I confess I have no idea how the regular bloggers find the time to produce so much. How, for example, does Eric McDonald manage to produce a lengthy, comprehensive, articulate, high quality and well thought out post almost every day? There are loads of things that I feel I could say, but I just don’t have the time, and by the time I could get round to it the moment has passed. Of course that could be an organisation problem on my part. I do have to admire the likes of Eric and Jerry Coyne, who has a full-time job as well to contend with.
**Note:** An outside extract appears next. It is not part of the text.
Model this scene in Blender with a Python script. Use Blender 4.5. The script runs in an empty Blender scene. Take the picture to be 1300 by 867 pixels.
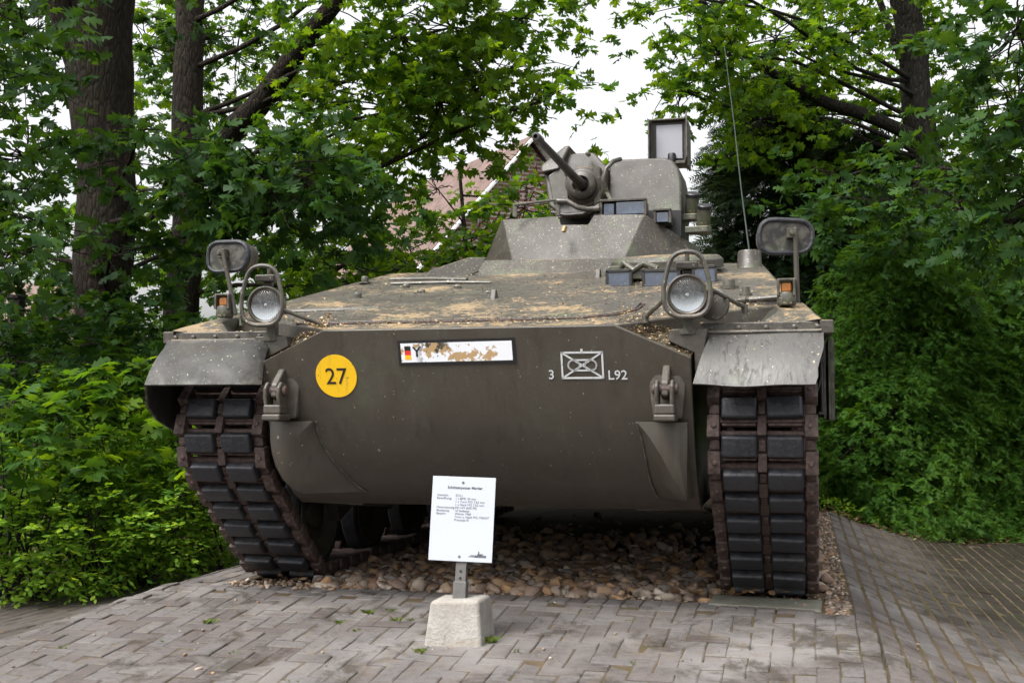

Anyway I do intend this to be my first post apart from the introduction and I always intended to make it one about football, important in so many ways. I get the feeling that it will go nowhere but I would like to pay some homage to major football history. We all know of events after which nothing is quite the same. Parenthood, for one thing, is something that most anyone who has children will recognise as such an event. But it could be first hearing a different type of music, or reading a book, seeing a movie, finding religion or abandoning it. Or, in this case, watching a football match.
I’ve recently returned from the Caribbean and as usual a great time was had by all. There was a tinge of sadness, however, as it was probably the last time we’ll spend on holiday with both our boys.
But to the matter in hand. Many years ago I bought a book about football in Holland – Brilliant Orange: The Neurotic Genius of Dutch Football by David Winner. I was thinking about this book because one son read it during our holiday and now it’s in the possession of the other – for a while, I’m missing an old friend. Football, arguably more than any other activity including religion, is a cultural phenomenon – even the anti-football culture of many Americans attests to this. As such, it’s a vehicle for deeper anthropological and cultural understanding. The best football books, such as the outstanding Football Against the Enemy by Simon Kuper, make this clear. A lot can be understood about a country or region’s culture by studying its football (or lack of it).